Sewer project must go forward
POSTED: June 9, 2008
The most frustrating and potentially expensive project to Jefferson County and a group of residents is dragging on, with no apparent end in sight.
The county was told 18 years ago by the Ohio Environmental Protection Agency to install sewers in the Crestview-Belvedere and Highland Acres areas near Bloomingdale.
The county commissioners put the project on the back burner for years, instead of assessing residents and going with a much lower construction cost.
The project cost has grown from a couple of million dollars to an estimated $10 million price tag today.
If the commissioners would have implemented the project more than a decade ago, the residents may have been able to afford the cost of the sewers. Now, a segment of the residents are retired and can’t afford the assessment.
At a $10 million cost, the assessments could go as high as $1,600 a year during a 20-year period.
The residents face a hot summer of faulty septic system odors but even that may not be enough to convince them to dish out $1,600 for a sewer system.
The county is banking on a grant and low-interest loan from the U.S. Department of Agriculture that could make the cost of the sewer system a little more bearable.
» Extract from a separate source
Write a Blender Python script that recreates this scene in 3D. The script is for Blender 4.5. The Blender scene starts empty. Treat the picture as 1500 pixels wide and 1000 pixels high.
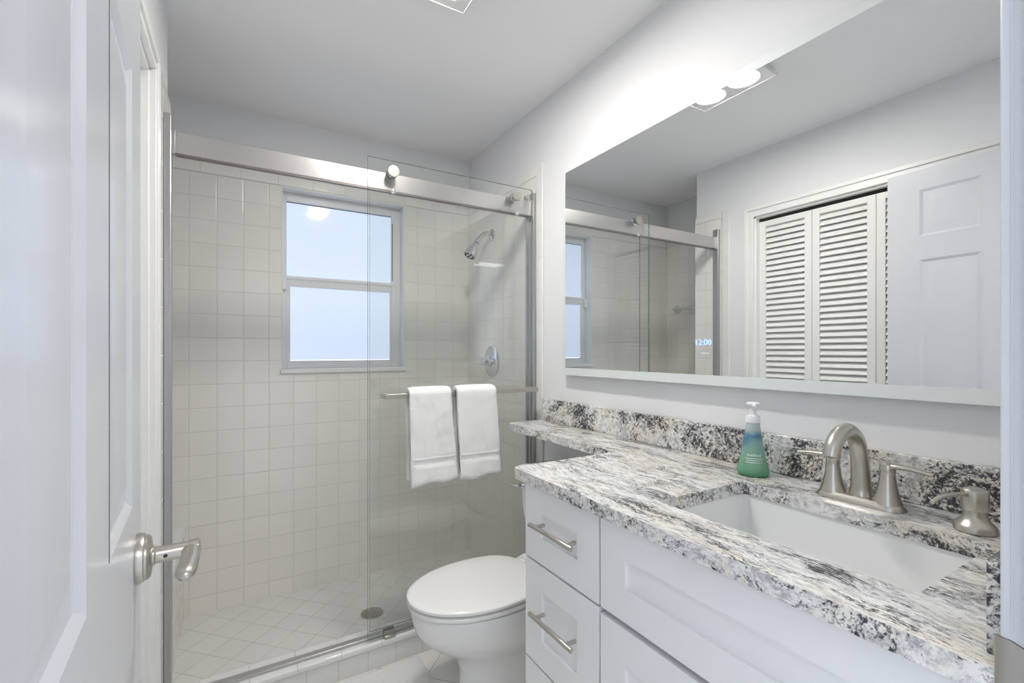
import bpy, bmesh, math, random
from mathutils import Vector, Matrix, noise
R = math.radians
PI = math.pi
random.seed(4)
S = bpy.context.scene
C = bpy.context.collection

# ------------------------------------------------------------------ camera
cam_d = bpy.data.cameras.new('camera')
cam = bpy.data.objects.new('camera', cam_d); C.objects.link(cam)
cam_d.sensor_width = 36.0
cam_d.lens = 36.0 * 678.7 / 1500.0
cam_d.shift_y = 13.7 / 1500.0
cam_d.clip_start = 0.02
cam.location = (0, 0, 1.254)
cam.rotation_euler = (R(90), 0, R(-30.63))
S.camera = cam

# ------------------------------------------------------------------ world, lights, exposure
W = bpy.data.worlds.new('world'); S.world = W; W.use_nodes = True
W.node_tree.nodes['Background'].inputs[0].default_value = (0.80, 0.87, 1.0, 1)
W.node_tree.nodes['Background'].inputs[1].default_value = 1.65
S.view_settings.view_transform = 'Standard'
S.view_settings.look = 'None'
S.view_settings.gamma = 1.0
S.view_settings.use_curve_mapping = False
S.view_settings.exposure = 0.42
BULB = 158.0       # emission of the two ceiling bulbs
PANE = (0.55, 0.64, 0.83); PANE_S = .71
def area(name, loc, rot, sx, sy, power, col):
    l = bpy.data.lights.new(name, 'AREA'); l.shape = 'RECTANGLE'; l.size = sx; l.size_y = sy
    l.energy = power; l.color = col
    o = bpy.data.objects.new(name, l); C.objects.link(o); o.location = loc; o.rotation_euler = rot
    return o
# unseen fill light, added behind the camera to brighten the bathroom
area('added_fill_light', (0.3, -0.75, 2.40), (R(20), 0, 0), 1.2, 0.8, 12, (1.0, 0.98, 0.96))

# ------------------------------------------------------------------ helpers
def tag(o, label=None, cat=None, group=None, kind=None):
    if label: o['label'] = label
    if cat: o['category'] = cat
    if group: o['group'] = group
    if kind: o['kind'] = kind
    return o
def thing(name, loc, label, cat, group=None, kind=None):
    o = bpy.data.objects.new(name, None); C.objects.link(o); o.location = loc
    o.empty_display_size = 0.05
    return tag(o, label, cat, group, kind)
def link(name, bm, mats, parent=None, smooth=None, bevel=None, seg=2):
    me = bpy.data.meshes.new(name)
    bmesh.ops.recalc_face_normals(bm, faces=bm.faces)
    if parent is not None:          # meshes are written in world coordinates
        bm.transform(Matrix.Translation(-parent_loc(parent)))
    bm.to_mesh(me); bm.free()
    if not isinstance(mats, (list, tuple)): mats = [mats]
    for m in mats: me.materials.append(m)
    if smooth is not None:
        for p in me.polygons: p.use_smooth = True
        me.set_sharp_from_angle(angle=R(smooth))
    o = bpy.data.objects.new(name, me); C.objects.link(o)
    if parent is not None: o.parent = parent
    if bevel:
        m = o.modifiers.new('bevel', 'BEVEL'); m.width = bevel; m.segments = seg
        m.limit_method = 'ANGLE'; m.angle_limit = R(35); m.harden_normals = False
        for p in me.polygons: p.use_smooth = True
        me.set_sharp_from_angle(angle=R(35))
    return o
def parent_loc(p):
    v = Vector(p.location)
    while p.parent is not None:
        p = p.parent; v += Vector(p.location)
    return v
def B(): return bmesh.new()
def box(bm, x0, x1, y0, y1, z0, z1, mi=0, M=None):
    vs = [bm.verts.new(v) for v in ((x0,y0,z0),(x1,y0,z0),(x1,y1,z0),(x0,y1,z0),(x0,y0,z1),(x1,y0,z1),(x1,y1,z1),(x0,y1,z1))]
    if M is not None:
        for v in vs: v.co = M @ v.co
    for f in ((0,3,2,1),(4,5,6,7),(0,1,5,4),(1,2,6,5),(2,3,7,6),(3,0,4,7)):
        fc = bm.faces.new([vs[i] for i in f]); fc.material_index = mi
    return vs
def boxo(name, x0, x1, y0, y1, z0, z1, m, parent=None, bevel=None, seg=2):
    bm = B(); box(bm, x0, x1, y0, y1, z0, z1)
    return link(name, bm, m, parent, bevel=bevel, seg=seg)
def loft(bm, rings, close0=True, close1=True, mi=0):
    vr = [[bm.verts.new(p) for p in r] for r in rings]
    n = len(vr[0])
    for a, b in zip(vr, vr[1:]):
        for i in range(n):
            f = bm.faces.new((a[i], a[(i+1) % n], b[(i+1) % n], b[i])); f.material_index = mi
    if close0: bm.faces.new(list(reversed(vr[0]))).material_index = mi
    if close1: bm.faces.new(vr[-1]).material_index = mi
    return vr
def lathe(bm, origin, axis, prof, n=40, mi=0):
    """prof: (radius, distance along axis)"""
    a = Vector(axis).normalized(); o = Vector(origin)
    u = a.orthogonal().normalized(); w = a.cross(u)
    rings = []
    for r, h in prof:
        r = max(r, 1e-5)
        rings.append([o + a*h + u*(r*math.cos(2*PI*i/n)) + w*(r*math.sin(2*PI*i/n)) for i in range(n)])
    return loft(bm, rings, mi=mi)
def crom(pts, sub):
    P = [Vector(p) for p in pts]; P = [P[0]*2-P[1]] + P + [P[-1]*2-P[-2]]
    out = []
    for i in range(1, len(P)-2):
        for k in range(sub):
            t = k/sub
            out.append(0.5*((2*P[i]) + (P[i+1]-P[i-1])*t + (2*P[i-1]-5*P[i]+4*P[i+1]-P[i+2])*t*t + (3*P[i]-P[i-1]-3*P[i+1]+P[i+2])*t**3))
    out.append(P[-2]); return out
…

The county also is attempting to secure a Community Development Block Grant also could help.
The CDBG funding is contingent on proving more than half of the residents are of low and moderate income. A survey is needed with residents stating income, but there isn’t a lot of cooperation in getting the surveys completed.
The county is banking on getting the CDBG funding as a step in getting the federal agriculture grant and loans.
If both grants fall through, the county and the residents are faced with a terrible decision — either wait for the rath of the Ohio Environmental Protection Agency to force the project through or get it done now at a huge price tag.
The expense of the project keeps climbing, especially with construction costs going up.
A group of residents in the affected area have been working for years to secure grants or low-interest loans that would help lower the assessment costs. The Ohio EPA has backed off the mandate for the sewer system to give the residents a chance to get federal or state funding.
The engineering cost of the system keeps getting larger, without one shovel of dirt turned.
It is easy to understand the frustration of the residents of Crestview, Belvedere and Highland Acres.
Hindsight is easy — saying the project should have been done years ago. Trust with the county commissioners is thin, even though the current board didn’t make the decision to ignore the sewer system.
The residents need to cooperate in the income surveys for the CDBG funding.
Then the county and its elected local, state and federal officials need to put the pressure on the federal agriculture department to provide grants and low-interest loans.